## Exercise prompt
Find the string "room" in the data, then copy every line where it is found.

## Collected material

/---

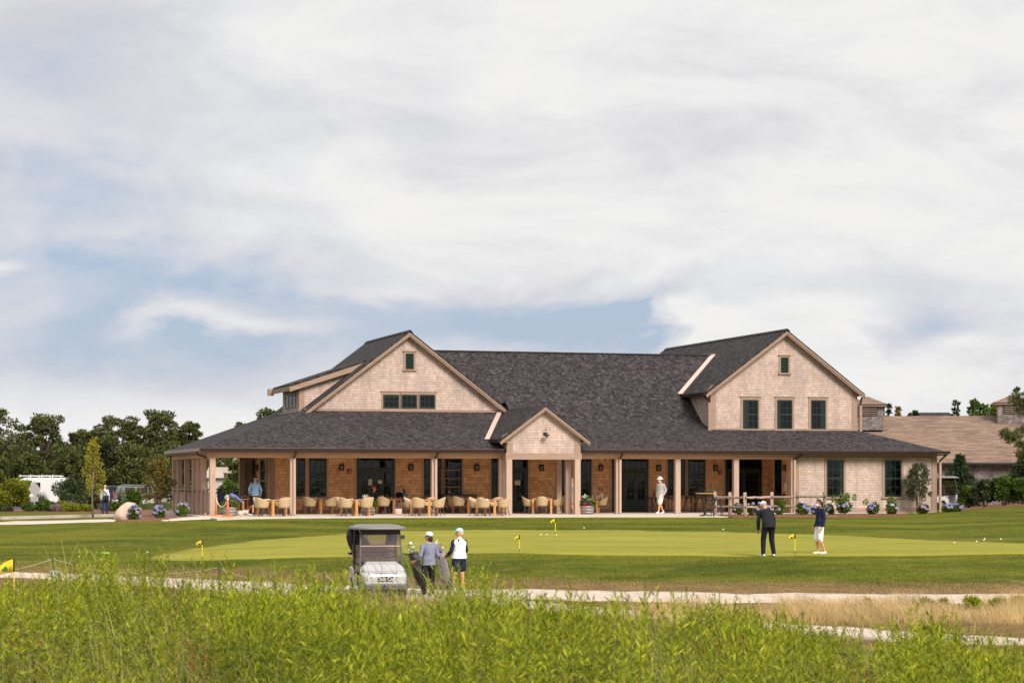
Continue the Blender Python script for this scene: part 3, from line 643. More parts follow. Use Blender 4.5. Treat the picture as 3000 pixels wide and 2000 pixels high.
# ---- windows and doors.  Local frame: x along wall, z up, y out of the wall is -y
def frame_at(o,origin,ang): o.matrix_parent_inverse=Matrix.Identity(4);o.location=origin;o.rotation_euler=(0,0,ang)
def grid(b,x0,x1,z0,z1,nx,nz,t,y0,y1):
    for i in range(1,nx): x=x0+(x1-x0)*i/nx;b.box((x-t/2,y0,z0),(x+t/2,y1,z1))
    for i in range(1,nz): z=z0+(z1-z0)*i/nz;b.box((x0,y0+.002,z-t/2),(x1,y1+.002,z+t/2))
def window(origin,ang,w_,h_,nx=3,nz=4,casing=.12,head=.14,sill=True,sash=True,hcap=True,cm='trim'):
    """origin: lower left corner of the green frame, on the wall face"""
    f=.07;b=MB();b.box((0,-.05,0),(f,.0,h_)).box((w_-f,-.05,0),(w_,.0,h_)).box((f,-.05,0),(w_-f,.0,f)).box((f,-.05,h_-f),(w_-f,.0,h_))
    if sash: b.box((f,-.045,h_/2-.035),(w_-f,.0,h_/2+.035))
    o=b.build('window',M['green'],H);frame_at(o,origin,ang)
    MB().box((f,-.030,f),(w_-f,-.026,h_-f)).build('pane',M['glass'],o)
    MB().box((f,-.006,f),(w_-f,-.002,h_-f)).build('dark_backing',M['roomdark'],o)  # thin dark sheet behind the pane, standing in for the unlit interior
    r_=random.random()
    if r_<.6:
        cw=(w_-2*f)*random.uniform(.16,.34);x0=f if random.random()<.5 else w_-f-cw
        MB().box((x0,-.014,f),(x0+cw,-.008,h_-f)).build('curtain',M['curtain'],o)
    elif r_<.8: MB().box((f,-.014,h_*random.uniform(.6,.8)),(w_-f,-.008,h_-f)).build('blind',M['curtain'],o)
    g=MB();grid(g,f,w_-f,f,h_-f,nx,nz,.022,-.042,-.029);g.build('muntins',M['green'],o)
    c=MB();c.box((-casing,-.035,-.02),(0,0,h_)).box((w_,-.035,-.02),(w_+casing,0,h_)).box((-casing-.0,-.036,h_),(w_+casing+.0,0,h_+head))
    if hcap: c.box((-casing-.05,-.07,h_+head),(w_+casing+.05,0,h_+head+.04))
    c.build('casing',M[cm],o)
    if sill: MB().box((-casing-.05,-.09,-.10),(w_+casing+.05,0,-.02)).build('sill',M['trim'],o)
    return o
def win_px(x0,x1,yt,yb,v,**k):
    a=Pv(x0,yb,v);b=Pv(x1,yt,v);return window((a.x,v-.002,a.z),0,b.x-a.x,b.z-a.z,**k)
for a in ((2176,2221,1171,1256),(2276,2320.5,1171.3,1256.3),(2375,2418,1171.8,1257)): win_px(*a,VR)
for a in ((1122,1169),(1175,1221.5),(1228,1274)): win_px(*a,1155.7,1195.7,VL,nx=3,nz=2,sash=False,casing=.07,sill=False,hcap=False)
boards('triple_window_head',[((9.86,VL-.06,6.09),(12.83,VL,6.13)),((9.9,VL-.04,5.12),(12.79,VL-.003,5.24))])
for a in ((2421.5,2471),(2591,2640)): win_px(*a,1347,1454,.6,head=.12,hcap=False)
PW=[(863,894),(905,956.5),(1241,1262),(1275,1293),(1302,1353),(1643,1667),(1701,1732),(1956,1974),(1986,2006.5),(2015,2065)]
for a,b_ in PW:
    p=Pv(a,1453,VL);q=Pv(b_,1345,VL);window((p.x,VL-.002,.84),0,q.x-p.x,1.90,nx=2 if q.x-p.x<.75 else 3,nz=4,casing=.10,head=.1,hcap=False,cm='trimw')
# louvred vents in the gables
for v,a,b_,yt,yb in ((VL,1188,1211.5,1035.5,1080.5),(VR,2287,2309,1047,1091)):
    p=Pv(a,yb,v);q=Pv(b_,yt,v);w_=q.x-p.x;h_=q.z-p.z
    o=MB().box((0,-.02,0),(w_,-.005,h_)).build('louvre_vent',M['dark'],H);frame_at(o,(p.x,v-.002,p.z),0)
    s_=MB();n=8
    for i in range(n): z=(i+.15)*h_/n;s_.prism([(0,-.06,z),(0,-.065,z+.012),(0,-.02,z+.072),(0,-.018,z+.06)],(w_,0,0))
    s_.build('louvres',M['green'],o)
    c=MB().box((-.1,-.04,-.02),(0,0,h_)).box((w_,-.04,-.02),(w_+.1,0,h_)).box((-.1,-.042,h_),(w_+.1,0,h_+.1)).box((-.14,-.08,h_+.1),(w_+.14,0,h_+.14)).box((-.14,-.09,-.1),(w_+.14,0,-.02));c.build('casing',M['trim'],o)
# dormer windows on its left face: three narrow casements
vA=Pu(838,1170,6).y;vB=Pu(868,1170,6).y
for i in range(3):
    v0=vA+(vB-vA)*i/3;wd=(abs(vB-vA))/3-.06
    window((5.998,v0,5.33),-math.pi/2,wd,.72,nx=2,nz=2,sash=False,casing=.03,head=.2 if i==1 else .2,sill=False,hcap=False)
# doors with transoms
def door(px0,px1,leaves,glass0=.75,v=VL,tag_label=None):
    a=Pv(px0,1450,v).x;b_=Pv(px1,1450,v).x;W_=b_-a
    b=MB();f=.10
    b.box((0,-.05,0),(f,0,2.85)).box((W_-f,-.05,0),(W_,0,2.85)).box((f,-.05,2.15),(W_-f,0,2.27)).box((f,-.05,2.77),(W_-f,0,2.85))
    fr=b.build('door_frame',M['green'],H);frame_at(fr,(a,v-.002,0.01),0)
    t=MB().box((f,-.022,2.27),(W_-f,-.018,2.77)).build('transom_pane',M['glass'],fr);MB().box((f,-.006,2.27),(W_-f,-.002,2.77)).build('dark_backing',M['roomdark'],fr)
    g=MB();grid(g,f,W_-f,2.27,2.77,max(2,int(W_/.33)),1,.03,-.04,-.014);g.build('transom_muntins',M['green'],fr)
    c=MB().box((-.1,-.035,0),(0,0,2.9)).box((W_,-.035,0),(W_+.1,0,2.9)).build('casing',M['trimw'],fr)
    n=len(leaves);lw=(W_-2*f)/n
    for i,kind in enumerate(leaves):
        x0=a+f+i*lw
        d=MB();s_=.13;d.box((0,-.045,.0),(s_,-.01,2.13)).box((lw-s_,-.045,.0),(lw,-.01,2.13)).box((s_,-.045,0),(lw-s_,-.01,.62)).box((s_,-.045,2.0),(lw-s_,-.01,2.13))
        d.box((s_+.05,-.052,.15),(lw-s_-.05,-.044,.50))
        d=d.build('door',M['doorgreen'],H);frame_at(d,(x0+.005,v-.004,.02),0)
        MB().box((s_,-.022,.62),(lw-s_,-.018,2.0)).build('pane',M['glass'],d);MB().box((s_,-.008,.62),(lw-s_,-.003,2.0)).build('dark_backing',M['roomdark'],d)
        g=MB();grid(g,s_,lw-s_,.62,2.0,3,4,.02,-.04,-.022);g.build('muntins',M['doorgreen'],d)
        if kind: 
            hx=lw-.07 if kind=='r' else .07
            MB().tube([(hx,-.05,.95),(hx,-.09,.96),(hx,-.09,1.16),(hx,-.05,1.17)],.014,6).build('handle',M['black'],d)
    return fr
door(1044.5,1156,['','r','l']);door(1439,1468,['']);door(1501,1546,['r']);door(1792,1899,['','r','l']);door(2124,2231,['','r'])
# window on the slanted end wall
d_=Vector((30.05-UI,.78-VL,0));Ld=d_.length;d_.normalize();ang=math.atan2(d_.y,d_.x)
def onend(px):
    r=ray(px,1400);best=None
    for i in range(400):
        t=i/400*Ld;p=Vector((UI,VL,0))+d_*t
        if best is None or abs(prj(p.x,p.y,1.5)[0]-px)<best[0]: best=(abs(prj(p.x,p.y,1.5)[0]-px),t)
    return best[1]
t0,t1=onend(2272),onend(2292);nrm=Vector((d_.y,-d_.x,0))
p=Vector((UI,VL,.84))+d_*t0+nrm*.004;window(p,ang,t1-t0,1.9,nx=2,nz=4,casing=.1,hcap=False,cm='trimw')
# windows on the wall inside the side porch
for a,b_ in ((783,765),(751,742)):
    v0=Pu(a,1450,4.34).y;v1=Pu(b_,1450,4.34).y
    window((4.336,v1,.5),-math.pi/2,v1-v0,2.25,nx=2,nz=4,casing=.1,hcap=False,cm='trimw')
boards('corner_board',[((4.30,VL-.03,0),(4.52,VL+.02,2.95)),((4.31,VL,0),(4.36,VL+.2,2.95))],'trim')
# paper notices taped inside the door glass
def note(px0,px1,y0,y1,v,lab,m='paper'):
    a=Pv(px0,y1,v);b_=Pv(px1,y0,v);o=MB().box((0,-.006,0),(b_.x-a.x,0,b_.z-a.z)).build('paper_notice',M[m],None)
    o.location=(a.x,v,a.z);tag(o,lab,'notice');return o
note(1079,1090,1403,1420.5,5.82,'tall cream notice on the left leaf of the double doors behind the red-capped man')
note(1107,1119,1406,1416,5.82,'small square cream notice on the right leaf of the double doors beside the red-capped man')
note(1508,1524,1406.5,1420,5.82,'cream notice taped to the single glass door under the entry gable')
# blue lettered sign hanging inside the window by the entry
sg=thing('window_sign','blue-grey panel with dark blue letters hanging inside the window right of the entry','sign',(Pv(1644,1395,5.8).x,5.865,0))
a=Pv(1644,1397,5.865);b_=Pv(1667,1368,5.865)
MB().box((0,-.004,a.z),(b_.x-a.x,.004,b_.z)).build('panel',mat('bluegrey_panel',(.075,.085,.125),.5),sg)
def text(s_,size,m,parent,loc,rot=(math.pi/2,0,0),ext=.003,name='lettering',al='CENTER'):
    cu=bpy.data.curves.new(name,'FONT');cu.body=s_;cu.size=size;cu.extrude=ext;cu.align_x=al;cu.align_y='CENTER';cu.offset=size*.012
    o=bpy.data.objects.new(name,cu);sc.collection.objects.link(o);dg=bpy.context.evaluated_depsgraph_get();me=bpy.data.meshes.new_from_object(o.evaluated_get(dg))
    bpy.data.objects.remove(o);me.materials.clear();o=fin(me,name,m,parent,uv=False);o.location=loc;o.rotation_euler=rot;return o
text('UT',.24,mat('dark_blue_letter',(.02,.03,.14),.5),sg,(.19,-.008,(a.z+b_.z)/2-.05))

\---

## Response for this exercise
    MB().box((f,-.006,f),(w_-f,-.002,h_-f)).build('dark_backing',M['roomdark'],o)  # thin dark sheet behind the pane, standing in for the unlit interior
    t=MB().box((f,-.022,2.27),(W_-f,-.018,2.77)).build('transom_pane',M['glass'],fr);MB().box((f,-.006,2.27),(W_-f,-.002,2.77)).build('dark_backing',M['roomdark'],fr)
        MB().box((s_,-.022,.62),(lw-s_,-.018,2.0)).build('pane',M['glass'],d);MB().box((s_,-.008,.62),(lw-s_,-.003,2.0)).build('dark_backing',M['roomdark'],d)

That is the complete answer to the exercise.